All dem steht nicht entgegen, dass das Formular für den Antrag auf Genehmigung einer Dienstreise – außerunterrichtliche Veranstaltung – deutlich auf den fakultativen Charakter einer (Teil-)Verzichtserklärung hinweist. Insoweit mag sich der vorliegende von den vom Bayerischen Verwaltungsgerichtshof (vgl. Urteil vom 2. August 2007 – 14 B 04.3576 –, RiA 2007, 285) und dem Oberverwaltungsgericht für das Land Nordrhein-Westfalen (vgl. Urteil vom 14. November 2012 – 1 A 1579/10 –, DÖD 2013, 70) entschiedenen Fällen unterscheiden. Dennoch ist die vorformulierte Verzichtserklärung auch in ihrer gewählten „weichen“ Formulierungsform geeignet, den bei einem Lehrer beschriebenen Interessen- und Loyalitätskonflikt auszulösen.

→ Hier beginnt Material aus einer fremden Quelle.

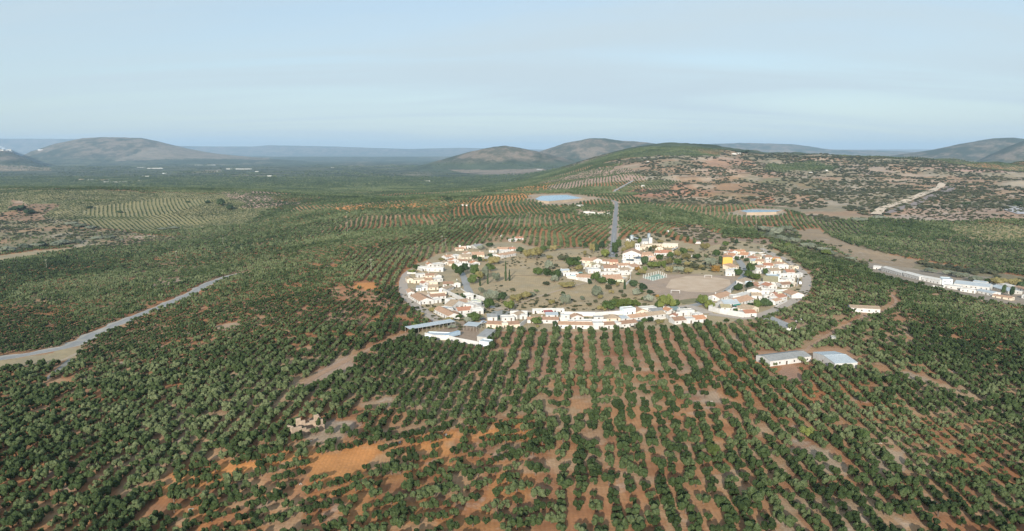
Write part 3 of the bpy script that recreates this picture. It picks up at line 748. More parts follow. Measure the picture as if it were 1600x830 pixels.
for n_, i in enumerate(order):
    lab = 'olive tree in the nearest rows at the bottom edge, ' + seg[int(np.clip(ipx[i] / 320, 0, 4))]
    grp = 'nearest olive trees ' + seg[int(np.clip(ipx[i] / 320, 0, 4))]
    loc = (x[i], y[i], z[i] - .1); s = size[i]; sc = (s * rng.uniform(.9, 1.1), s * rng.uniform(.9, 1.1), s * rng.uniform(.88, 1.12))
    if n_ < 6:
        e = make_tree('olive_tree', 'olive tree', NEARC[n_], TRUNK, lab, grp); protos.append(e)
        e.location = loc; e.rotation_euler = (0, 0, rng.uniform(0, 6.28)); e.scale = sc
    else: copy_tree(protos[n_ % 6], loc, rng.uniform(0, 6.28), sc, lab, grp)

def scatter(name, X, Y, Zc, rot, scale, var, objs, label, cat, tint=None):
    """one object whose points carry whole trees; objs: one list of source objects per variant"""
    me = bpy.data.meshes.new(name); me.vertices.add(len(X))
    me.vertices.foreach_set('co', np.stack([X, Y, Zc], -1).astype(np.float32).ravel())
    a = me.attributes.new('rot', 'FLOAT_VECTOR', 'POINT'); a.data.foreach_set('vector', np.stack([rot * 0, rot * 0, rot], -1).astype(np.float32).ravel())
    a = me.attributes.new('siz', 'FLOAT_VECTOR', 'POINT'); a.data.foreach_set('vector', scale.astype(np.float32).ravel())
    a = me.attributes.new('kindno', 'INT', 'POINT'); a.data.foreach_set('value', var.astype(np.int32))
    a = me.attributes.new('tint', 'FLOAT', 'POINT'); a.data.foreach_set('value', (tint if tint is not None else np.zeros(len(X))).astype(np.float32))
    o = link(name, me); prop(o, label, cat, kind='stuff')
    g = bpy.data.node_groups.new(name + '_nodes', 'GeometryNodeTree')
    g.interface.new_socket('Geometry', in_out='INPUT', socket_type='NodeSocketGeometry'); g.interface.new_socket('Geometry', in_out='OUTPUT', socket_type='NodeSocketGeometry')
    gi = g.nodes.new('NodeGroupInput'); go = g.nodes.new('NodeGroupOutput'); jn = g.nodes.new('GeometryNodeJoinGeometry')
    def attr(nm, ty):
        q = g.nodes.new('GeometryNodeInputNamedAttribute'); q.data_type = ty; q.inputs['Name'].default_value = nm; return q.outputs['Attribute']
    for k, ol in enumerate(objs):
        ip = g.nodes.new('GeometryNodeInstanceOnPoints'); cp = g.nodes.new('FunctionNodeCompare'); cp.data_type = 'INT'; cp.operation = 'EQUAL'
        ai = [s for s in cp.inputs if s.type == 'INT']; g.links.new(attr('kindno', 'INT'), ai[0]); ai[1].default_value = k
        g.links.new(gi.outputs[0], ip.inputs['Points']); g.links.new(cp.outputs[0], ip.inputs['Selection'])
        j2 = g.nodes.new('GeometryNodeJoinGeometry')
        for ob in ol:
            oi = g.nodes.new('GeometryNodeObjectInfo'); oi.inputs['Object'].default_value = ob; oi.transform_space = 'ORIGINAL'; g.links.new(oi.outputs['Geometry'], j2.inputs[0])
        g.links.new(j2.outputs[0], ip.inputs['Instance'])
        g.links.new(attr('rot', 'FLOAT_VECTOR'), ip.inputs['Rotation']); g.links.new(attr('siz', 'FLOAT_VECTOR'), ip.inputs['Scale'])
        g.links.new(ip.outputs[0], jn.inputs[0])
    g.links.new(jn.outputs[0], go.inputs[0])
    md = o.modifiers.new('trees', 'NODES'); md.node_group = g
    return o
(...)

b) Der Anspruch besteht auch in der geltend gemachten Höhe. Als erstattungsfähigen Betrag hat das Landesamt für Besoldung und Versorgung Baden-Württemberg ausweislich seiner tabellarischen Übersicht (vgl. Bl. 15 d. A.) 197,54 Euro errechnet, jedoch mit Blick auf den Teilverzicht lediglich 88 Euro ausbezahlt. In Höhe der Differenz – 109,54 Euro – stehen dem Kläger weitere Reisekosten zu. Gegen die Höhe der Rechnungspositionen haben die Beteiligten im Einzelnen nichts erinnert.

II. Die Kostenentscheidung beruht auf § 154 Abs. 1 VwGO. Von einer Entscheidung über die vorläufige Vollstreckbarkeit wird gemäß § 167 Abs. 1 Satz 1, Abs. 2 VwGO abgesehen.

III. Die Berufung wird wegen grundsätzlicher Bedeutung gemäß § 124a Abs. 1 Satz 1 i. V. m. § 124 Abs. 2 Nr. 3 VwGO zugelassen.

Beschluss

Der Streitwert wird gemäß § 52 Abs. 3 GKG auf 109,54 Euro festgesetzt.

Hinsichtlich der Beschwerdemöglichkeit gegen die Streitwertfestsetzung wird auf § 68 Abs. 1 Satz 1, 3 und 5 GKG verwiesen.